▶ [What the task requires]:
Report only the number of lines in this material that include the string "Python".

▶ [Data shown]:
※ ※ ※
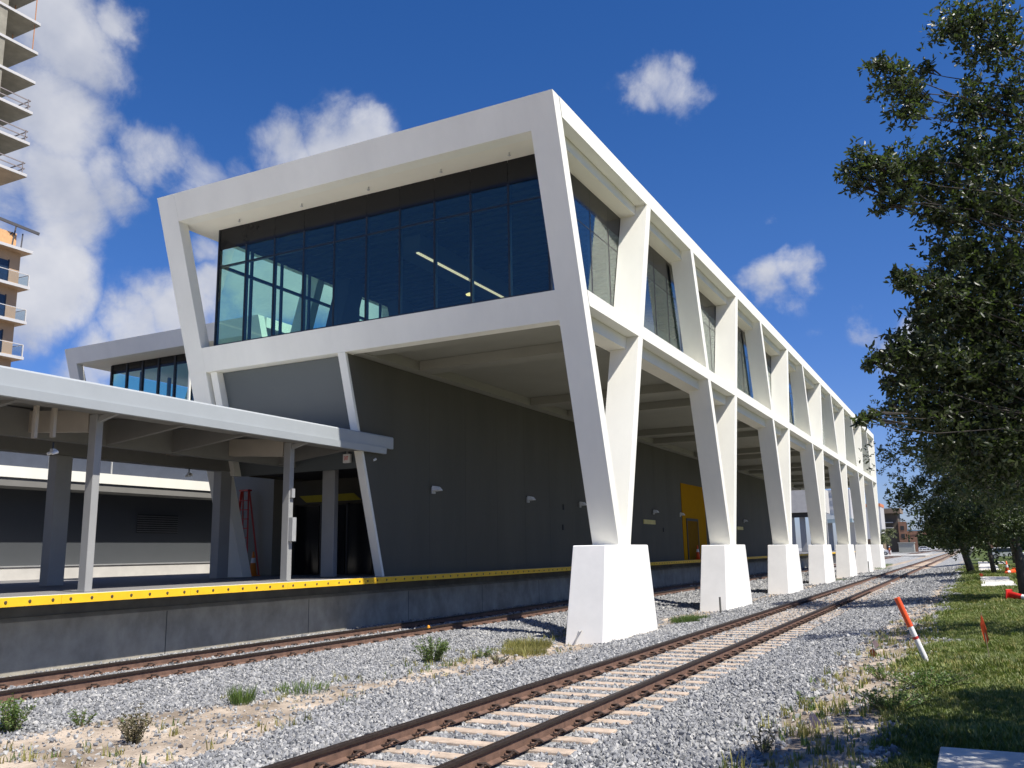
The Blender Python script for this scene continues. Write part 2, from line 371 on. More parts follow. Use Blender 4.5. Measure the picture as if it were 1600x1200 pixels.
※ ※ ※
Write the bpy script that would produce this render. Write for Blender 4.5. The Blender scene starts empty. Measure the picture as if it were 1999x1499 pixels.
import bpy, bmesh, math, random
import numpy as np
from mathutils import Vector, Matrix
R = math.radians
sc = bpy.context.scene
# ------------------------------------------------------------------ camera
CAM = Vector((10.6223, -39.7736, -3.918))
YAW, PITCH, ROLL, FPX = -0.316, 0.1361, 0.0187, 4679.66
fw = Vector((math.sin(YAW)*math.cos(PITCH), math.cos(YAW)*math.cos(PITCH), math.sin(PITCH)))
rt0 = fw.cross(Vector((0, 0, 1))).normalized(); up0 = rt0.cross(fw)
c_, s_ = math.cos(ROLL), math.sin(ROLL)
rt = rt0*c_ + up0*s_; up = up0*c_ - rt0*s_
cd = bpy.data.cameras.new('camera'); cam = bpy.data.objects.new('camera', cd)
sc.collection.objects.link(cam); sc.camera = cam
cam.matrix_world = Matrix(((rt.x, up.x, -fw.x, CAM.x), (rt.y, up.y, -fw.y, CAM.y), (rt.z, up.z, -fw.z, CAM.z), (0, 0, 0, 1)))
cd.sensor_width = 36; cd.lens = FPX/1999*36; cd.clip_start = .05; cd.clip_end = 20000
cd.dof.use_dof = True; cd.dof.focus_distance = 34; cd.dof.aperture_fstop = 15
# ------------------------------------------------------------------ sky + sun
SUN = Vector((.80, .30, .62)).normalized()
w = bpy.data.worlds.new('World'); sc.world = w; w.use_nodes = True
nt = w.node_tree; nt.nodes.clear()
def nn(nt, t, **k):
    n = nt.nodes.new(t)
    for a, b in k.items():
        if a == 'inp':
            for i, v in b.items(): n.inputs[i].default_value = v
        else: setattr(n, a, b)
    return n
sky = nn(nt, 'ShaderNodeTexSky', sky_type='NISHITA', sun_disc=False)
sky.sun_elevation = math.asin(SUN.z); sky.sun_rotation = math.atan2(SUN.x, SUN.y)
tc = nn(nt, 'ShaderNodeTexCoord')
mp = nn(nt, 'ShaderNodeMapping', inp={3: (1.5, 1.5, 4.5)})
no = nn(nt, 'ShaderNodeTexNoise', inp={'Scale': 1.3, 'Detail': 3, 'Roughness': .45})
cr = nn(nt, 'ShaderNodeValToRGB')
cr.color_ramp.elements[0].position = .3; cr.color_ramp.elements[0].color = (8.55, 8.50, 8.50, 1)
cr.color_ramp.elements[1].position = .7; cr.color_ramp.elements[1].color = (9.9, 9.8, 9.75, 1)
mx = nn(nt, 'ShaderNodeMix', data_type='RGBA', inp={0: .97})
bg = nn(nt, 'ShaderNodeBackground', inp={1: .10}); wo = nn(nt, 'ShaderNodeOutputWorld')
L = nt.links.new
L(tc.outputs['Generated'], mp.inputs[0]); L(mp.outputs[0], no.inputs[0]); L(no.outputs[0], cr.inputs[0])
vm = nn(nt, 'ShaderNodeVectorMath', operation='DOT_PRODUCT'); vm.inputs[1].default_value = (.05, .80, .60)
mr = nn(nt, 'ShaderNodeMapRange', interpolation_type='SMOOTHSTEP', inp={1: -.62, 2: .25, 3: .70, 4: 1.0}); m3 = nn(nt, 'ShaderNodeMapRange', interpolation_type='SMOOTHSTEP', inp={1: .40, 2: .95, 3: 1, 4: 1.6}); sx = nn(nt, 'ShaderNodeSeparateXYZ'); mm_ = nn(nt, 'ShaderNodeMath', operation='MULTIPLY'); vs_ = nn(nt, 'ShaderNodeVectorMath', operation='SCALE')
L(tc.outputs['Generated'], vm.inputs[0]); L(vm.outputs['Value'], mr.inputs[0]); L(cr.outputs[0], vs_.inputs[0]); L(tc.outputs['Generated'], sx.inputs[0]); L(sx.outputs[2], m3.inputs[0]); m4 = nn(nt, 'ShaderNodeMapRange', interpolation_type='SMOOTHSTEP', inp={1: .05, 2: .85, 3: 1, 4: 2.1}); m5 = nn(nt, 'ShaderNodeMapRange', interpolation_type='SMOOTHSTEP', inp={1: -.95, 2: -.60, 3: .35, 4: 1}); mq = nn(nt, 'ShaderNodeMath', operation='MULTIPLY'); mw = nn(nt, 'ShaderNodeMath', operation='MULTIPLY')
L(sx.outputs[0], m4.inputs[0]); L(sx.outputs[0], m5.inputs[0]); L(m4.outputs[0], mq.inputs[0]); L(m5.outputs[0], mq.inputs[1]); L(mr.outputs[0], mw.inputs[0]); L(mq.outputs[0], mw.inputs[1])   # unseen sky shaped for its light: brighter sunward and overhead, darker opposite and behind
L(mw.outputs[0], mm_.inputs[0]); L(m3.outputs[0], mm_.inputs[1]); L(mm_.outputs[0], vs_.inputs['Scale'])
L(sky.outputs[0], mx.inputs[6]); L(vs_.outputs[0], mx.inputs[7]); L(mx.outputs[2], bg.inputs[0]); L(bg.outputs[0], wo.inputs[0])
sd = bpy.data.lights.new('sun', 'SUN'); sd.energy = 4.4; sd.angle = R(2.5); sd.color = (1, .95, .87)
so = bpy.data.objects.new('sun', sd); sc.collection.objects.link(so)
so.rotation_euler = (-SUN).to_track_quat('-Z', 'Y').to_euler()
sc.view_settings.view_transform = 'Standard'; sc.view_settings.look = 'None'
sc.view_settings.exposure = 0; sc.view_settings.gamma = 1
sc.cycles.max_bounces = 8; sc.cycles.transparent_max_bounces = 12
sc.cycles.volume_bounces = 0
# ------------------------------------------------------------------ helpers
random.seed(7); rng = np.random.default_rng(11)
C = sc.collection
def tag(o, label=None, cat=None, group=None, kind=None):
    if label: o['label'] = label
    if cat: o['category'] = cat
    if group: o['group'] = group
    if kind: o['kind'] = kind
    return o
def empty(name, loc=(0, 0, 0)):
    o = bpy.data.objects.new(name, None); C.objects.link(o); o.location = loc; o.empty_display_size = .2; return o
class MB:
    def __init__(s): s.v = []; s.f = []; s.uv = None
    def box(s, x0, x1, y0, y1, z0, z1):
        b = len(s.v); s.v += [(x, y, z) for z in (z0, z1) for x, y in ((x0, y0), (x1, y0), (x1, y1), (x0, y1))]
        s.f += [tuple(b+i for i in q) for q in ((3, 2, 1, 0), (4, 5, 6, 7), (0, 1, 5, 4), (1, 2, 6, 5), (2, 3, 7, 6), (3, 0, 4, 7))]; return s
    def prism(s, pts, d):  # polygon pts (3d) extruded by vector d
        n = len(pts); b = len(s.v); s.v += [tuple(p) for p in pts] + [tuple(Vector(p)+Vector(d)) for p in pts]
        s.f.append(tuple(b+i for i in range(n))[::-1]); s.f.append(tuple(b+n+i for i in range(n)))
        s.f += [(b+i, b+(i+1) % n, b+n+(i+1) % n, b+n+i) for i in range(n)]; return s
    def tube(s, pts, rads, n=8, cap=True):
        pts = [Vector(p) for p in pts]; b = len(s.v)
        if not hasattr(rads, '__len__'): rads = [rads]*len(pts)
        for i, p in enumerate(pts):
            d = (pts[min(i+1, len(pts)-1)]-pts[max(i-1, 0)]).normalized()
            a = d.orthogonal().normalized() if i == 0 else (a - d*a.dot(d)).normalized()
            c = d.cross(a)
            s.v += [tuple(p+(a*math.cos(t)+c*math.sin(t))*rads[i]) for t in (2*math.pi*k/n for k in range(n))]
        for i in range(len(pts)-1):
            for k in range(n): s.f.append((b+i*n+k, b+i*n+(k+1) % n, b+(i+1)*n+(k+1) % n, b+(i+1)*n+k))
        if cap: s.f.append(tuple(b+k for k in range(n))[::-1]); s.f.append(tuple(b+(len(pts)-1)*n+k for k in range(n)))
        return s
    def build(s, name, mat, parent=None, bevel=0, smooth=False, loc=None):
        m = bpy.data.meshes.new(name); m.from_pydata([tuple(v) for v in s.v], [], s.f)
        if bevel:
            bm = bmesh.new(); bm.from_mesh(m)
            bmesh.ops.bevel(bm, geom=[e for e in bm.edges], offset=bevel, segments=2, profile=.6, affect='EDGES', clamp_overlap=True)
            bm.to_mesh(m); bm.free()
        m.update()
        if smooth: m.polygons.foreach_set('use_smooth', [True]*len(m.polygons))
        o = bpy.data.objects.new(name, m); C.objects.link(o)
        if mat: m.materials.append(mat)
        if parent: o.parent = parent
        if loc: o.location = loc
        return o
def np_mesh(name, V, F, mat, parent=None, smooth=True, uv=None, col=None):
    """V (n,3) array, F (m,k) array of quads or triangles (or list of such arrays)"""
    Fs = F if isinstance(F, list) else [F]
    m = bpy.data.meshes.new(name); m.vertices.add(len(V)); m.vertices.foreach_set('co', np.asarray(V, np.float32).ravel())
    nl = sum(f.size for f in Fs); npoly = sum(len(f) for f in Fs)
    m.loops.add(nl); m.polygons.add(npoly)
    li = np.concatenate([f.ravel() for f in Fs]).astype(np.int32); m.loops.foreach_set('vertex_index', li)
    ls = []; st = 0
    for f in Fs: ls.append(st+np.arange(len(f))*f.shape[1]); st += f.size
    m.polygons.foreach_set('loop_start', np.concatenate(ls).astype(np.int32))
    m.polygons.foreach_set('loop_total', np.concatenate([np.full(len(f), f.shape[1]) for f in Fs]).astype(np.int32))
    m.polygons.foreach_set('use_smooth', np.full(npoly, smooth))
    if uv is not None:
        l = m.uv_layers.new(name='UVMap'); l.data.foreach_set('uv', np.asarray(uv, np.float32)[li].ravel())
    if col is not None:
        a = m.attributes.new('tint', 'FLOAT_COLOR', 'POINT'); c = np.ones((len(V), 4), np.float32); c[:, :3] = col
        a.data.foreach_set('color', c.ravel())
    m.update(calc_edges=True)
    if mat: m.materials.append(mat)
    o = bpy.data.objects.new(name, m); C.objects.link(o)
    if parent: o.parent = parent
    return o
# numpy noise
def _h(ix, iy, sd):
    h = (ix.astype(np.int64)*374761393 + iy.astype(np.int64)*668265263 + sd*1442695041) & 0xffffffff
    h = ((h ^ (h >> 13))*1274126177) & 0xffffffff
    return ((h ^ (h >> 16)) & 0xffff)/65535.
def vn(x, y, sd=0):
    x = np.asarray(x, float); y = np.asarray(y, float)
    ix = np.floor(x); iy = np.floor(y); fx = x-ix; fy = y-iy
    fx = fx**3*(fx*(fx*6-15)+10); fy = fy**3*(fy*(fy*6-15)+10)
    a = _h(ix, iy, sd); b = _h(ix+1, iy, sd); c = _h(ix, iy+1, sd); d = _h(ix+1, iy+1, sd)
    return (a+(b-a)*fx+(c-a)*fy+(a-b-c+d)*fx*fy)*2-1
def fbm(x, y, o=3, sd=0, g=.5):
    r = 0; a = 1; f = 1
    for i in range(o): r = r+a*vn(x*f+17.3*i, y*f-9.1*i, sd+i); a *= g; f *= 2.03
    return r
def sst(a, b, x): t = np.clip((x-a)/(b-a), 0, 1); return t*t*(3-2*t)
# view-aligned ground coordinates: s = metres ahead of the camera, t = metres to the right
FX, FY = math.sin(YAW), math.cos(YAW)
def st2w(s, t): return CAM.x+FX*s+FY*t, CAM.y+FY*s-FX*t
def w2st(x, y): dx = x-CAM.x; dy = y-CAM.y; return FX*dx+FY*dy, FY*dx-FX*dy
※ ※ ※
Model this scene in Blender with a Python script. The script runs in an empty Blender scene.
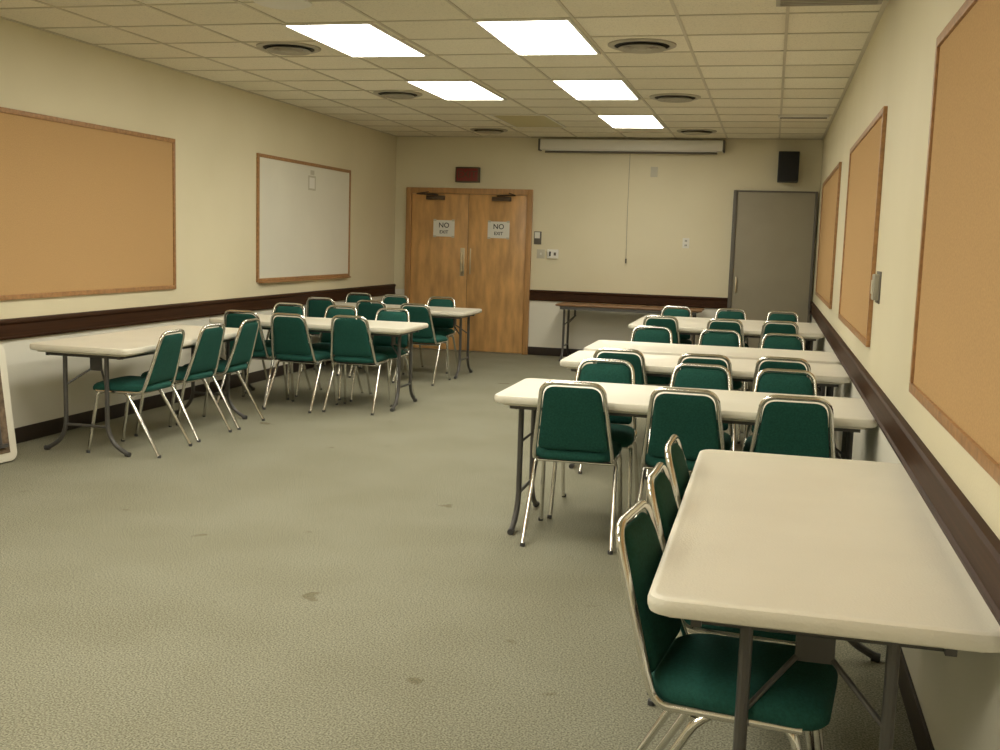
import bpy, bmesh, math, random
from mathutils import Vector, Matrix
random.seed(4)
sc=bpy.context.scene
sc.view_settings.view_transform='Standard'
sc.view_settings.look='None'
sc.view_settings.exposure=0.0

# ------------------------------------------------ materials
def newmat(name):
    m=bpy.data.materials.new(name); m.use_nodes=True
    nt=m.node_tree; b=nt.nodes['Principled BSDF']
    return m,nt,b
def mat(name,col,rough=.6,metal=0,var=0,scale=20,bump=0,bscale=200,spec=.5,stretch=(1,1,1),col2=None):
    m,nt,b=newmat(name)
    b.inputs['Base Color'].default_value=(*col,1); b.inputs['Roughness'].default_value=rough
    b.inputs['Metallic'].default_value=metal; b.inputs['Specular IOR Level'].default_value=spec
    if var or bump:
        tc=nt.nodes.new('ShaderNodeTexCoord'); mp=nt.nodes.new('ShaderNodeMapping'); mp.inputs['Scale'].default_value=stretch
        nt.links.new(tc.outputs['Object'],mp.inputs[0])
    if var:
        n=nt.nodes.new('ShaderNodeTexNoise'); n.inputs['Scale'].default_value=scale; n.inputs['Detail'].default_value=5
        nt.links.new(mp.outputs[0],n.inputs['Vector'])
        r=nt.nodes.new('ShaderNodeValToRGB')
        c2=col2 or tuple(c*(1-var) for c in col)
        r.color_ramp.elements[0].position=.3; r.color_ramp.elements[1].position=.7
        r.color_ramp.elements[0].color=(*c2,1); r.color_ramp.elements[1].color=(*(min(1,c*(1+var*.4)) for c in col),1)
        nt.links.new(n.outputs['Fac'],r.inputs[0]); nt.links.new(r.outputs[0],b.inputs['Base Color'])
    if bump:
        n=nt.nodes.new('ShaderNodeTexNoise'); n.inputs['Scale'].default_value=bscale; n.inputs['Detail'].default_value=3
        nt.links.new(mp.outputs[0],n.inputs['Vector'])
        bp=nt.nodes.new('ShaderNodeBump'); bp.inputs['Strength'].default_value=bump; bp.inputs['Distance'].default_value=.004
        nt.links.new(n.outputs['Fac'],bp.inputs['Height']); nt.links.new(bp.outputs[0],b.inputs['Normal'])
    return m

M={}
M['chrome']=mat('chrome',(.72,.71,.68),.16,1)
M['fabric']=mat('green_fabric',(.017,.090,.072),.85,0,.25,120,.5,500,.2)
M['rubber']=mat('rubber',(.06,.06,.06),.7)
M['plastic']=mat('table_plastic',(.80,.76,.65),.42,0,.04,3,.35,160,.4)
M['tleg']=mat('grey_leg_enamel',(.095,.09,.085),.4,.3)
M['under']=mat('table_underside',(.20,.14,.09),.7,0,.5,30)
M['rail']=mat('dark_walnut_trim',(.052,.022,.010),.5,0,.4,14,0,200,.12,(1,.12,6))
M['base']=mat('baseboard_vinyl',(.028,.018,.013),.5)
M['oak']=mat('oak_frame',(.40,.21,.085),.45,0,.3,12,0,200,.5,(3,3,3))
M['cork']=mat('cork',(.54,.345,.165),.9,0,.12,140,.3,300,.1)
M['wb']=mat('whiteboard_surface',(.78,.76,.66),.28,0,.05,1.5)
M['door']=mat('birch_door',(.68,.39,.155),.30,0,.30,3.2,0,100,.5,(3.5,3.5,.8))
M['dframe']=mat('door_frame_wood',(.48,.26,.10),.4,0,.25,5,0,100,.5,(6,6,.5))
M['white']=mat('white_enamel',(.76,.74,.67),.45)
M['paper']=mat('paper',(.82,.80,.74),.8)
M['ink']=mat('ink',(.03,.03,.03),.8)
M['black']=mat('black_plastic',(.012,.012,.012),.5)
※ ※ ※
▶ [Solved exercise]:
2